Excerpt from a dataset:

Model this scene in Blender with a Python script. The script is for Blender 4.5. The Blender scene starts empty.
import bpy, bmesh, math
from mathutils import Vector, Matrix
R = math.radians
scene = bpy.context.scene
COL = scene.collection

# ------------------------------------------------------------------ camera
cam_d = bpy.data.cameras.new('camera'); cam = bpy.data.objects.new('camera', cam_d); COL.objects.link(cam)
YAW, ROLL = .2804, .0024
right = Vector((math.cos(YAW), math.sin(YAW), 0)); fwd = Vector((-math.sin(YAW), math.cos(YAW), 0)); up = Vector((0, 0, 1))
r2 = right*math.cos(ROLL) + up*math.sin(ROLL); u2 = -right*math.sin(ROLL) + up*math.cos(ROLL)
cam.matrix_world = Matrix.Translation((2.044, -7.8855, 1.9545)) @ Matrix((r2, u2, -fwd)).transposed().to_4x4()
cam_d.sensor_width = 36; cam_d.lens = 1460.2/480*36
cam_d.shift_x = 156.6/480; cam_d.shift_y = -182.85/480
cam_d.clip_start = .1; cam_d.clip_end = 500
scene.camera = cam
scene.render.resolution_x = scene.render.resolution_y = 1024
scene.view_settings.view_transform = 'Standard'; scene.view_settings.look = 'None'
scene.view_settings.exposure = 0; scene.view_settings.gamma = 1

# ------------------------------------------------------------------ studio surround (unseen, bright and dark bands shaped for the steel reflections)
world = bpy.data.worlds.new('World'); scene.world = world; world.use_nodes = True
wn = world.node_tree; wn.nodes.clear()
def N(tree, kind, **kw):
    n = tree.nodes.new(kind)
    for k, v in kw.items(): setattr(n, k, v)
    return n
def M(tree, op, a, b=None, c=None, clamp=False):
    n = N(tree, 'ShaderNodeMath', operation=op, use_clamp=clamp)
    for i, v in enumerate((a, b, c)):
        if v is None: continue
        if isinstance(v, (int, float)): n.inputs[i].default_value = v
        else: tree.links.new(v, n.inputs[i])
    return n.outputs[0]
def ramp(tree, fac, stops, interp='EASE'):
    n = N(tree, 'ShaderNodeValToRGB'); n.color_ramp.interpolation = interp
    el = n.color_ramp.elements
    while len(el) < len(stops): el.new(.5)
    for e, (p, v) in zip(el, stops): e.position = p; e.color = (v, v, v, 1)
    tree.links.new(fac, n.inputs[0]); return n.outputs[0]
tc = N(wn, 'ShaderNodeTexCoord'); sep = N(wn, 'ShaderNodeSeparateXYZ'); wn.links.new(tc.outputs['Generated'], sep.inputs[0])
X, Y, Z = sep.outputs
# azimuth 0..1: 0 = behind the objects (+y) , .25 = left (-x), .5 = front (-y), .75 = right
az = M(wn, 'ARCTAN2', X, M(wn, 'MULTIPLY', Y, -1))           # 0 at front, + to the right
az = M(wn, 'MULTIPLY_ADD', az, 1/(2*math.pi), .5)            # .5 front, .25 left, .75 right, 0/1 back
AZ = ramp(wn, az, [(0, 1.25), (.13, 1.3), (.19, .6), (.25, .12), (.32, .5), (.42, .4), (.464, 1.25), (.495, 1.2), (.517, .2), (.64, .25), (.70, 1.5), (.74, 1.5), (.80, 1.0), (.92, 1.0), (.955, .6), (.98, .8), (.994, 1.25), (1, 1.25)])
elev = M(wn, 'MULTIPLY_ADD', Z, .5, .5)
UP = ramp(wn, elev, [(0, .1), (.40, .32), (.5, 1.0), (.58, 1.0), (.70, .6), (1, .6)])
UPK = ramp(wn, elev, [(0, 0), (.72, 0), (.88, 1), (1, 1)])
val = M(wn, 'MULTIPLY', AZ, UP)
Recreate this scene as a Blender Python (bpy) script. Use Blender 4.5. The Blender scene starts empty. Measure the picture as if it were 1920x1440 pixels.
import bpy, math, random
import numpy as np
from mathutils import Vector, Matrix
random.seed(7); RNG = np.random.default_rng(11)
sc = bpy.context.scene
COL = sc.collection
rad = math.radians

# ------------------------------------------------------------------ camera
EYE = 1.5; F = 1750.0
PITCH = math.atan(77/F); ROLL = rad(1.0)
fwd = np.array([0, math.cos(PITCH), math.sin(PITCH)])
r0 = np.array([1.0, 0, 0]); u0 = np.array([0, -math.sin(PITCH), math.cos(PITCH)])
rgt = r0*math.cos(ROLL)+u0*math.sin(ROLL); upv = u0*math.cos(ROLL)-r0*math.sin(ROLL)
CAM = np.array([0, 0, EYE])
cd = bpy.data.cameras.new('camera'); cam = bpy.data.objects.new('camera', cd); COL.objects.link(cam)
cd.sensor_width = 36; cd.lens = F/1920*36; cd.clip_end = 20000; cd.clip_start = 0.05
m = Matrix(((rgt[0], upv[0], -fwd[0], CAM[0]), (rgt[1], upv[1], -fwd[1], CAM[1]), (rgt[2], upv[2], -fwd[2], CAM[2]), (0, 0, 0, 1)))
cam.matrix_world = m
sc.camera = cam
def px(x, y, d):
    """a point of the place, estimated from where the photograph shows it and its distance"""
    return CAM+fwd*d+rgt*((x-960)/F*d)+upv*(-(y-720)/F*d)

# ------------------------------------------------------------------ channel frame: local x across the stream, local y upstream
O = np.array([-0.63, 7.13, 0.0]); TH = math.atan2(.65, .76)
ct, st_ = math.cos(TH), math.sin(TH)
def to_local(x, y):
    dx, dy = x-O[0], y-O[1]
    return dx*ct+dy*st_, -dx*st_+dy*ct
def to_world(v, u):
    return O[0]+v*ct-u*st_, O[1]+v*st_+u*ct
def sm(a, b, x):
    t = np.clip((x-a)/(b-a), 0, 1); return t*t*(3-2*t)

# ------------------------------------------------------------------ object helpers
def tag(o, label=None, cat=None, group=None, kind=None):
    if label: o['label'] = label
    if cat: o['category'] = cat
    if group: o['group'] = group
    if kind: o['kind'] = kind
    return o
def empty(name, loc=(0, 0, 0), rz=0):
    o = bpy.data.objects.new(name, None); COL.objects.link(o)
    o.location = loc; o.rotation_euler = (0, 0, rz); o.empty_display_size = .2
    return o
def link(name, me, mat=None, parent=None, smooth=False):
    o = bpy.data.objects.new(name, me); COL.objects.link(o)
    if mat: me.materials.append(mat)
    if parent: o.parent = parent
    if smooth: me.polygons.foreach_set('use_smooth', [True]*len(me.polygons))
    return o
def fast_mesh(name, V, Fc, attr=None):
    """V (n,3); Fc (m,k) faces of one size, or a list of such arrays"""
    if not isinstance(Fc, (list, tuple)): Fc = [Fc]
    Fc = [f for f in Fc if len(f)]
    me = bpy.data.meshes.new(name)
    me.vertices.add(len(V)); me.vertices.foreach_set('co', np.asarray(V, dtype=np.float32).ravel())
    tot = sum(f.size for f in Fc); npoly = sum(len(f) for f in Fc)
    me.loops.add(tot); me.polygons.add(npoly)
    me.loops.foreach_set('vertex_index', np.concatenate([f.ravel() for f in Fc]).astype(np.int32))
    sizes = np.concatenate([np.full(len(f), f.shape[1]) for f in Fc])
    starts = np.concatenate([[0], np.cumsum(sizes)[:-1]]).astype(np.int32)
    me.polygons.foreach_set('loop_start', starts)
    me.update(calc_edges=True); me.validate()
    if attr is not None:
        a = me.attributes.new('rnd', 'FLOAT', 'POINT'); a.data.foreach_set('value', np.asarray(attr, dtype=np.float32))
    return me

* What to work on
Repeat, word for word, the lines from the opening of the material through the line containing "COL = scene.collection".

* Result for this exercise
Model this scene in Blender with a Python script. The script is for Blender 4.5. The Blender scene starts empty.
import bpy, bmesh, math
from mathutils import Vector, Matrix
R = math.radians
scene = bpy.context.scene
COL = scene.collection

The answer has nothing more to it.